Thursday, 15 March 2018

Aaron Tucker : part one


Aaron Tucker [photo credit: Julia Polyck-O’Neill] is the author of the forthcoming novel Y: Oppenheimer, Horseman of Los Alamos (Coach House Books) as well as two books of poetry, Irresponsible Mediums: The Chess Games of Marcel Duchamp (Bookthug Press) and punchlines (Mansfield Press), and two scholarly cinema studies monographs, Virtual Weaponry: The Militarized Internet in Hollywood War Films and Interfacing with the Internet in Popular Cinema (both published by Palgrave Macmillan).

His current collaborative project, Loss Sets, translates poems into sculptures which are then 3D printed (http://aarontucker.ca/3-d-poems/); he is also the co-creator of The ChessBard, an app that transforms chess games into poems (http://chesspoetry.com).

Currently, he is an uninvited guest on the Dish with One Spoon Territory, where he is a lecturer in the English department at Ryerson University (Toronto), teaching creative and academic writing. More at aarontucker.ca.

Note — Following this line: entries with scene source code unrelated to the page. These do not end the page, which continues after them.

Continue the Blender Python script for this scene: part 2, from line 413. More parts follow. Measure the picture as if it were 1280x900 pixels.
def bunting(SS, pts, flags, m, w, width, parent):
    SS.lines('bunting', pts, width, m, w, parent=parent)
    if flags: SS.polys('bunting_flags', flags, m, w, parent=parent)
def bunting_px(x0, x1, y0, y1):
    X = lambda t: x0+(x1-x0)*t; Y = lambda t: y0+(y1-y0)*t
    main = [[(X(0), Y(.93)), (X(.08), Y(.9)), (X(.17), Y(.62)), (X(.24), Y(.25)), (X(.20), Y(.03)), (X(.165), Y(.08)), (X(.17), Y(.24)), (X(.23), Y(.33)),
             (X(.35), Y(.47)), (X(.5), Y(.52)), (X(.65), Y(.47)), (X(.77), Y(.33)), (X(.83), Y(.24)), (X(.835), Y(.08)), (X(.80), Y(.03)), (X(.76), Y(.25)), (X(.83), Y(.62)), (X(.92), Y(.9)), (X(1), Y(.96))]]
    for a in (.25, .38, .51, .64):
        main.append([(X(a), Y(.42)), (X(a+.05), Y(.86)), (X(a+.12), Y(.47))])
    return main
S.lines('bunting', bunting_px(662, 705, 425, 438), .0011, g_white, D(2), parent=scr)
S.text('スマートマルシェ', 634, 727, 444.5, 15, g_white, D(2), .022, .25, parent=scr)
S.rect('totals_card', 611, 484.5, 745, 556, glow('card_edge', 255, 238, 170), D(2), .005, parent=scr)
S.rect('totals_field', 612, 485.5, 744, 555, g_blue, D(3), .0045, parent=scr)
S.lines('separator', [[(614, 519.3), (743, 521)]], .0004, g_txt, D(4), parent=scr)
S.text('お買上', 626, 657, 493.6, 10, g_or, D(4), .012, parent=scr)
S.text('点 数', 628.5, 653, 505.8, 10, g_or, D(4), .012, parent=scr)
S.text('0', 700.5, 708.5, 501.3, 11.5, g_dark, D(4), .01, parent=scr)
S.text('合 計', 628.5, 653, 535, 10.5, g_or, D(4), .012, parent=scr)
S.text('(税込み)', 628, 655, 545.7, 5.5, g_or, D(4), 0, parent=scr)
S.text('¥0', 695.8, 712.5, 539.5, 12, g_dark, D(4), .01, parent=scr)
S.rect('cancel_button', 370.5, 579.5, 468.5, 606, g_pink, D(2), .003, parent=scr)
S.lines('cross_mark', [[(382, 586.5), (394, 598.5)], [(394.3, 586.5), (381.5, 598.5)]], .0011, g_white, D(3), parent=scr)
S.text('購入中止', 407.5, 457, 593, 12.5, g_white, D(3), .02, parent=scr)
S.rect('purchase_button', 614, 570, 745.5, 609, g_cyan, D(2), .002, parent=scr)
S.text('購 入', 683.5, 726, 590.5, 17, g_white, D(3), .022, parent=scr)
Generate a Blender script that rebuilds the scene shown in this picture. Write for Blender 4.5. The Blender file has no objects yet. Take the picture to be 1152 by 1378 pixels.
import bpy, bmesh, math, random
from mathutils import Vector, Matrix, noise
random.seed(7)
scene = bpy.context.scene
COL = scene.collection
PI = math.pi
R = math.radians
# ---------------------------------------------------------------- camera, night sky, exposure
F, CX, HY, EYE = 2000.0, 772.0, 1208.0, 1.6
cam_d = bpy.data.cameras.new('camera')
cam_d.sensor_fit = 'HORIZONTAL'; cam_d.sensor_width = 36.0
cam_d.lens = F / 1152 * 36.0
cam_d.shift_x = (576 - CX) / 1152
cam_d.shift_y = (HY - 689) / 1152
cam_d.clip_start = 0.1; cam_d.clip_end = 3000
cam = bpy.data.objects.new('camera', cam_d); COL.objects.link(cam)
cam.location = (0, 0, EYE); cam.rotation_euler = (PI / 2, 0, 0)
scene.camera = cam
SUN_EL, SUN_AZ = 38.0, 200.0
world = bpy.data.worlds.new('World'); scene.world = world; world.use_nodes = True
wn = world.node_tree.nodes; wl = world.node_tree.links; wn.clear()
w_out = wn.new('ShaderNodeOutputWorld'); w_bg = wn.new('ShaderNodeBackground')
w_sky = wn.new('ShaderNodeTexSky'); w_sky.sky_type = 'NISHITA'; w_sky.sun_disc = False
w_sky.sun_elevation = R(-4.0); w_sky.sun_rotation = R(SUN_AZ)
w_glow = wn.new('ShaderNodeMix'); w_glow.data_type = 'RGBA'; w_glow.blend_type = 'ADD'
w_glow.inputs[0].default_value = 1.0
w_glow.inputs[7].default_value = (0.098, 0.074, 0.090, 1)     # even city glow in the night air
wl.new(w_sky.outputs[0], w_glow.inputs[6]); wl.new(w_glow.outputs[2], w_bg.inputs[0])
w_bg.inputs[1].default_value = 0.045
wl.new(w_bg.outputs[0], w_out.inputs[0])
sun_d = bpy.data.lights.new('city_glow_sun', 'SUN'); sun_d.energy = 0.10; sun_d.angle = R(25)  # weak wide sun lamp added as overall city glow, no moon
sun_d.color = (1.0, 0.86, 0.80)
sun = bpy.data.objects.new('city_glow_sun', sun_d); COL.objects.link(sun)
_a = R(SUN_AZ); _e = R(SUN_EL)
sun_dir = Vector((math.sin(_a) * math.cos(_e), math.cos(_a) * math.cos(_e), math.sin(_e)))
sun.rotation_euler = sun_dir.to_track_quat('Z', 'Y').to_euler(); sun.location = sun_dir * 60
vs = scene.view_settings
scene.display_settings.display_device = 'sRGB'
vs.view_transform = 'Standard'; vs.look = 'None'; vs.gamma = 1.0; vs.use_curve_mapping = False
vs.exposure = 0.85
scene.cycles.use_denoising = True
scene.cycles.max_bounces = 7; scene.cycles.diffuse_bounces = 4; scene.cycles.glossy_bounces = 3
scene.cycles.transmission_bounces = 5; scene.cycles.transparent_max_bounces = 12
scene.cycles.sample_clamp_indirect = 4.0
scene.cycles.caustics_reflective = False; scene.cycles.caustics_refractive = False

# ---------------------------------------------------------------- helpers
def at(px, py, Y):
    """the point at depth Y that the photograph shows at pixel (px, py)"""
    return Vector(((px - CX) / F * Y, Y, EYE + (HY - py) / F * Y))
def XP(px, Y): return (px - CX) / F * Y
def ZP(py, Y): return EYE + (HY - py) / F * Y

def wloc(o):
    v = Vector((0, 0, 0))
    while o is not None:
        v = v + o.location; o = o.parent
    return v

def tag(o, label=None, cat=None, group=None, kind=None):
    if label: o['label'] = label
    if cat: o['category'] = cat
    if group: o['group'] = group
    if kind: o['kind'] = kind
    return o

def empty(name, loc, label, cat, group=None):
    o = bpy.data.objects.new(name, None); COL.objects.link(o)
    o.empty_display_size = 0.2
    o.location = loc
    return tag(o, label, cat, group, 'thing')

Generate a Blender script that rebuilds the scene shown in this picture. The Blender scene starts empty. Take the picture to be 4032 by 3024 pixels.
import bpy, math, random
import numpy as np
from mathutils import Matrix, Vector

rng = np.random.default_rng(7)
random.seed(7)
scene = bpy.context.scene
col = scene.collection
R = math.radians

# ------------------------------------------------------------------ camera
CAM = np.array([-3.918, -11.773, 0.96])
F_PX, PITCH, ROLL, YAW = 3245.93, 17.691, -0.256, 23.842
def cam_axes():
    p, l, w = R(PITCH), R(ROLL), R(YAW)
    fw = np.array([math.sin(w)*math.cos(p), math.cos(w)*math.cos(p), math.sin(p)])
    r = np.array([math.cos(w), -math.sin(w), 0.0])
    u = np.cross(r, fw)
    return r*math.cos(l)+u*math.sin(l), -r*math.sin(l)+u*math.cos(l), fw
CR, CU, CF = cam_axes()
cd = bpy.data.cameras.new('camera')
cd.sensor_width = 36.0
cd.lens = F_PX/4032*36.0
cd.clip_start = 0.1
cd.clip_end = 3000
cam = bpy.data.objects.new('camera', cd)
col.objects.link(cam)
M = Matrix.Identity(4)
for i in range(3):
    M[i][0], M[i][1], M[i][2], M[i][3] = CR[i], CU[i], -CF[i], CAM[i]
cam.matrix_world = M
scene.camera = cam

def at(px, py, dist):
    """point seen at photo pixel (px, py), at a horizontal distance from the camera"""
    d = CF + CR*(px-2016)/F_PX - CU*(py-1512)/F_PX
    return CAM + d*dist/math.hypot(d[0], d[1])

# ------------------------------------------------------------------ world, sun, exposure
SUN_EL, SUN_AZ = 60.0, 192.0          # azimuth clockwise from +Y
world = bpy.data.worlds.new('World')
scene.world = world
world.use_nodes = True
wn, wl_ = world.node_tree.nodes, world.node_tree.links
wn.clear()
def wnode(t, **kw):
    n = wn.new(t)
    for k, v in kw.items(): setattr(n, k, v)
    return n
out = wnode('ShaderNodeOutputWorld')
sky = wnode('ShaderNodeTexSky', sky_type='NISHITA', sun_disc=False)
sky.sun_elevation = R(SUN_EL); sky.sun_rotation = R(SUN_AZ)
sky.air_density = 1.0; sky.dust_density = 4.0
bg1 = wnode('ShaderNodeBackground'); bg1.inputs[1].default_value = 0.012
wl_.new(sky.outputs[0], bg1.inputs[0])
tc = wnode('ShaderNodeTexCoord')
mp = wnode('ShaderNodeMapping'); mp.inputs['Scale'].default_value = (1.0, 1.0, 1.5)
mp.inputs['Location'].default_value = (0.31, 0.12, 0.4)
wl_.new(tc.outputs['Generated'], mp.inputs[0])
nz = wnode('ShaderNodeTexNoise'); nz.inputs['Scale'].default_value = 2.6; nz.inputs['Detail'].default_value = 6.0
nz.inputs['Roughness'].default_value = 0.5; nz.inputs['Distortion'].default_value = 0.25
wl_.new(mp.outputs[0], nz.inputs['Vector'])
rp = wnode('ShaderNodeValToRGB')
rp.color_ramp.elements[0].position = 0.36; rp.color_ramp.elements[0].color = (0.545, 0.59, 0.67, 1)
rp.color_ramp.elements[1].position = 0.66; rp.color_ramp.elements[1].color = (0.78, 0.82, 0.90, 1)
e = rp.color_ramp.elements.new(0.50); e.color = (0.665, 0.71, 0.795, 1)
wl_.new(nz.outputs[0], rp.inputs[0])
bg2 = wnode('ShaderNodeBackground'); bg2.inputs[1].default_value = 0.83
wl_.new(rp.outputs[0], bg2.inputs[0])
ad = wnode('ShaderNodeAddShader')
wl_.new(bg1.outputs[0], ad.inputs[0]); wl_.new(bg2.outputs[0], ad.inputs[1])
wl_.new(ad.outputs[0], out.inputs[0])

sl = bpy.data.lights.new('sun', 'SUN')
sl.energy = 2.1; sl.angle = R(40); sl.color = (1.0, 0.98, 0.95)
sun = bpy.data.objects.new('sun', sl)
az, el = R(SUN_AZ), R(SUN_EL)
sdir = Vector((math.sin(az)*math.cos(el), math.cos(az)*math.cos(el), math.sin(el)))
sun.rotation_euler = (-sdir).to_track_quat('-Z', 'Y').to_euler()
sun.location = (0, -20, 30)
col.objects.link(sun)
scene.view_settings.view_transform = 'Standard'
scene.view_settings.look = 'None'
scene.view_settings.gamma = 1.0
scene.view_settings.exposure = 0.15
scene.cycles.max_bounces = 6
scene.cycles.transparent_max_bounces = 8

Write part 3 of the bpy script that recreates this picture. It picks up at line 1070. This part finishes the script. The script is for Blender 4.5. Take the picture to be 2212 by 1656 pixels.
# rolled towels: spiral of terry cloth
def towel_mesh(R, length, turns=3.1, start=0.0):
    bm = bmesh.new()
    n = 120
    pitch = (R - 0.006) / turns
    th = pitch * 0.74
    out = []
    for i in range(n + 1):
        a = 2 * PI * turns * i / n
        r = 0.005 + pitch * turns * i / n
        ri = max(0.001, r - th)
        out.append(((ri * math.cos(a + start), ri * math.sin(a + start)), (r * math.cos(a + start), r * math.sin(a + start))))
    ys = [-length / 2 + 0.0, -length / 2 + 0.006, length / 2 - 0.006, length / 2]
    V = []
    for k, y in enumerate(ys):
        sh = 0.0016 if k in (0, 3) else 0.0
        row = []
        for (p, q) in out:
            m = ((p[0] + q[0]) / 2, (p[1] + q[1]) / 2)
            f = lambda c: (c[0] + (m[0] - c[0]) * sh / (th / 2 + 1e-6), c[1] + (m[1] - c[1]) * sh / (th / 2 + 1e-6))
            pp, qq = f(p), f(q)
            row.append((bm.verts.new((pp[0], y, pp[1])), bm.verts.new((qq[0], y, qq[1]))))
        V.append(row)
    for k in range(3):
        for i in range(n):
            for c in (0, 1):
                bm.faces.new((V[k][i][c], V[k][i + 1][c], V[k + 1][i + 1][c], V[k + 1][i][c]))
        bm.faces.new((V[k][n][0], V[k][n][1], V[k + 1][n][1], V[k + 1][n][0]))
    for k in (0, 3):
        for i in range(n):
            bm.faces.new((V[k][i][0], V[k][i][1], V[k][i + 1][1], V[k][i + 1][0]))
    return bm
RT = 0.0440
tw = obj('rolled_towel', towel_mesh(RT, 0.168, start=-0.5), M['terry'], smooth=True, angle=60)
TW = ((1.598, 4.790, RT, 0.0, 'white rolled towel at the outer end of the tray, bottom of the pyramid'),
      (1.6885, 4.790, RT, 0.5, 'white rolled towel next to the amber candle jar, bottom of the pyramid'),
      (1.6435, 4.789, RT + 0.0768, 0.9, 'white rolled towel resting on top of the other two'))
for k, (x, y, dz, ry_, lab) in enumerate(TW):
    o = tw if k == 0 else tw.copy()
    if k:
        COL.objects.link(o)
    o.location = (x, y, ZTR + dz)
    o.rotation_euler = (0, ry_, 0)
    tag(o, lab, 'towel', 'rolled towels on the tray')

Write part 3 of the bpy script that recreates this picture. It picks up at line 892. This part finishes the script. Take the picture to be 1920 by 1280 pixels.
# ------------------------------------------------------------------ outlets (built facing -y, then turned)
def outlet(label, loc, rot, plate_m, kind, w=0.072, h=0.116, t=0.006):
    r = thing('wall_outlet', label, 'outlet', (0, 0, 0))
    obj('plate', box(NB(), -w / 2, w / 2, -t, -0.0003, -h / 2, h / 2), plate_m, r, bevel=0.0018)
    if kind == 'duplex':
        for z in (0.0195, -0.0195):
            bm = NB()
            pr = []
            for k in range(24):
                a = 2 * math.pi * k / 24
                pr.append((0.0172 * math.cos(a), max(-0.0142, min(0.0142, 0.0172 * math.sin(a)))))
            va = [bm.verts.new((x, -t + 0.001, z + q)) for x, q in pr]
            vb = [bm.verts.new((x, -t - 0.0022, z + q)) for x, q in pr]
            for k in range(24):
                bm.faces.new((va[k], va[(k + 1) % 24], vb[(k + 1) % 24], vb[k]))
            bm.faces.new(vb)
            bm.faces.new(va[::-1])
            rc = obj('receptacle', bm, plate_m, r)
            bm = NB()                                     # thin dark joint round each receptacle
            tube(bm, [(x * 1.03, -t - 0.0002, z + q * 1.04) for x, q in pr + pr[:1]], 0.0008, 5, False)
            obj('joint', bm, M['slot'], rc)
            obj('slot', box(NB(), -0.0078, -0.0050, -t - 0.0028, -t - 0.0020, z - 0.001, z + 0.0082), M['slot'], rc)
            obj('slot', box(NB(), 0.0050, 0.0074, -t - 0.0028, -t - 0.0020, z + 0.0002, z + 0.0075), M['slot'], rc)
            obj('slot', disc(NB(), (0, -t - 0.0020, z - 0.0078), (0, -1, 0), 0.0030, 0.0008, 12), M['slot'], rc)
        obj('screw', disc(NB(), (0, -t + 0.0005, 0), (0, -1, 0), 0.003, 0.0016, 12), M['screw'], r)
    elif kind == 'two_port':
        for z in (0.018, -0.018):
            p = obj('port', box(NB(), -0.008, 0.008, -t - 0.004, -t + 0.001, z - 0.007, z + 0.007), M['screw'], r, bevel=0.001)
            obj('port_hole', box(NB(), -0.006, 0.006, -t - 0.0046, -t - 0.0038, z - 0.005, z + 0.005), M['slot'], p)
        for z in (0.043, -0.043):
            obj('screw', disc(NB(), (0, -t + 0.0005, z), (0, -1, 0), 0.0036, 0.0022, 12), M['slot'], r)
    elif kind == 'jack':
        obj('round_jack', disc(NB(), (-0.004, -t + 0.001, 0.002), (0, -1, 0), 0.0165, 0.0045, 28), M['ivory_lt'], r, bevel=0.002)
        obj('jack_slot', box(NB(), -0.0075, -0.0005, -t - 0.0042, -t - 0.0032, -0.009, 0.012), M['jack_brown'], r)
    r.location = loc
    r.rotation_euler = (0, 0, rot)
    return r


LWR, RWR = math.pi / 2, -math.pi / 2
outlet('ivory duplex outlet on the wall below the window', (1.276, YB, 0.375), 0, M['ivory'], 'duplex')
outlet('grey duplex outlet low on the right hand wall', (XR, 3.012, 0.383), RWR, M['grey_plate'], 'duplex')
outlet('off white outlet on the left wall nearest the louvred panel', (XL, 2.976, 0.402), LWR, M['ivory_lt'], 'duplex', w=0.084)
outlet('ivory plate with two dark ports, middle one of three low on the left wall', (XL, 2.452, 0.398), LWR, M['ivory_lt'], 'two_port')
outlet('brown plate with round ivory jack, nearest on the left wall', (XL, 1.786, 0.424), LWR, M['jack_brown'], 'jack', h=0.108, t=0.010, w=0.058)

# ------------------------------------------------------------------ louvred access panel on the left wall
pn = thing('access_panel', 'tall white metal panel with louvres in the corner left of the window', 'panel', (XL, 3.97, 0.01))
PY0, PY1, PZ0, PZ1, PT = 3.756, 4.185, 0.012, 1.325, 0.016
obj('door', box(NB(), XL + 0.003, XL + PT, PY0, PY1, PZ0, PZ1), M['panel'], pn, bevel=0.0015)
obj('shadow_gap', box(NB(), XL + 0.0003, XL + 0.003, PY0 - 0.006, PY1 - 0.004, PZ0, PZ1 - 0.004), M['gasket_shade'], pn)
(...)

How did you first engage with poetry?

I was introduced to poetry with The Cremation of Sam McGee in elementary school, which I loved and was givenfairly traditional texts in high school – I remember being given some Robert Frost poems and then the obligatory Shakespeare;

The first poem I remember being enthralled by was “Black Rook in Rainy Weather” by Sylvia Plath. Growing up in Lavington, a small community in the interior of B.C., I was struck by the poem’s frustration with banality, the yearning for the extraordinary that would be willing to make itself known. I also remember, during this time, taking Michael Ondaatje’s The Cinnamon Peeler out of the Vernon Public Library. For the life of me, I can’t remember why I chose the book, but, looking back, it really shaped how I think about the scale of poetry – I tend to love working on larger scale works, multiple pages, poems that interlock and echo each other. This was further bolstered by the Canadian poetry class with Stephen Scobie I took during my University of Victoria undergrad: his passion and experience with Canadian poetry constructed a reading practice that sits deep in the core of me; too, it was the first class where I read bpNichol’s The Martyrology, Phyllis Webb, Gerry Shikatani, among others.

It terms of actually writing, the biggest initial influence was John Lent at Okanagan College and his creative writing classes there. Not only is John an incredible poet, but his generosity and intelligence in responding and mentoring taught me so much about writing and engaging in writing communities.